Acreditamos que para a elaboração de critérios justos, rigorosos e adequados para avaliar as aprendizagens em filosofia, faz-se necessário que o professor saiba diferenciar conteúdos filosóficos de não-filosóficos e identificar competências filosóficas de competências não-filosóficas. São estritamente tais conteúdos que deverão configurar-se em objeto de avaliação, uma vez que configuram a especificidade da Filosofia escolar e justificam sua inclusão nos currículos.
Na perspectiva aqui apresentada, avaliar um estudante em Filosofia é uma tarefa tão objetiva ou subjetiva quanto avaliar um estudante de Matemática, História, Física ou de qualquer outra disciplina escolar.
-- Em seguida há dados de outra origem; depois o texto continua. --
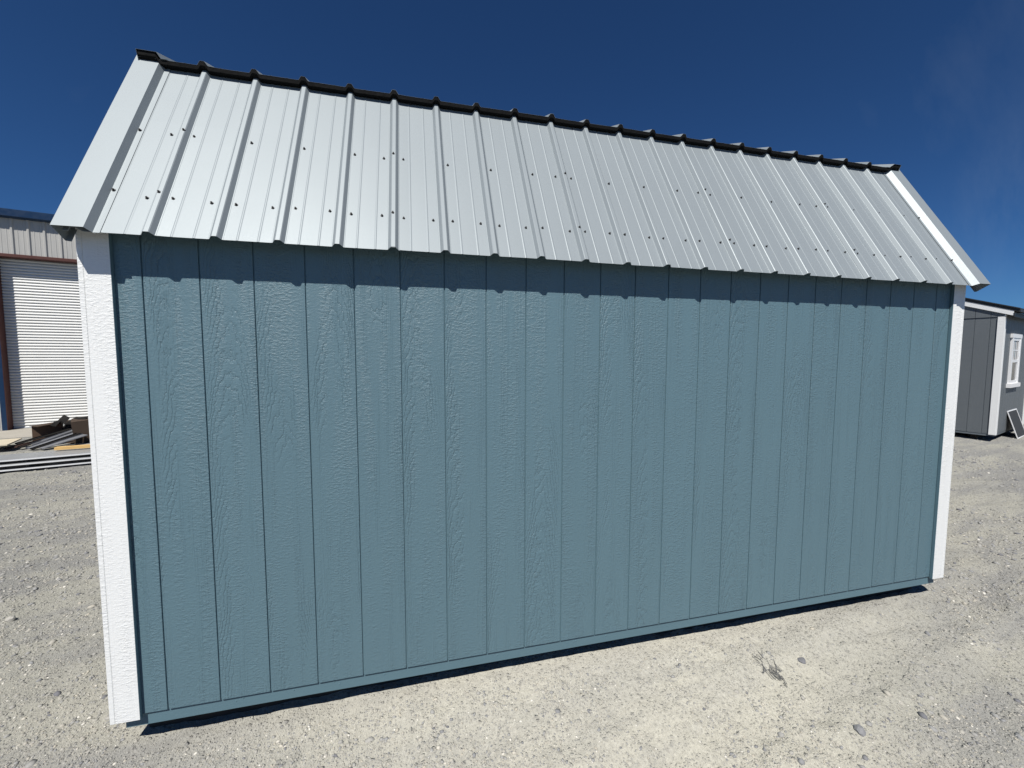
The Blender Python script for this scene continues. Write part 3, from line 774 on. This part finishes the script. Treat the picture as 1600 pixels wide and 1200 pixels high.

É uma questão de reconhecer, identificar e escolher conteúdos e competências e de saber como elaborar descritores avaliativos. Isso não é simples. Compreendemos que essa concepção do que deve ser levado em conta na avaliação da aprendizagem de Filosofia afasta-se radicalmente da ideia popular da Filosofia como disciplina de caráter subjetivo, sem conteúdos, e vem rebater as posições unilaterais, responsáveis por direcionamentos metodológicos que, ou limitam a aprendizagem nessa área à memorização de informações ou, simplesmente, eliminam a possibilidade de avaliar a aprendizagem nessa área.
Referências
ALMEIDA, Aires e COSTA, Antônio Paulo. Avaliação das Aprendizagens em Filosofia. Diponível em: http://aartedepensar.com/avalição.html.Acesso 21 de jun 2021. Acesso: 23 set. 2021.
JUNIOR, José B. de Almeida. Avaliação de Filosofia. Princípios. Natal, vol. 12, nº 17-18, jan-dez. 2005, p. 145-156.
LUCKESI. C.C. Avaliação da aprendizagem escolar. São Paulo: Cortez, 1999.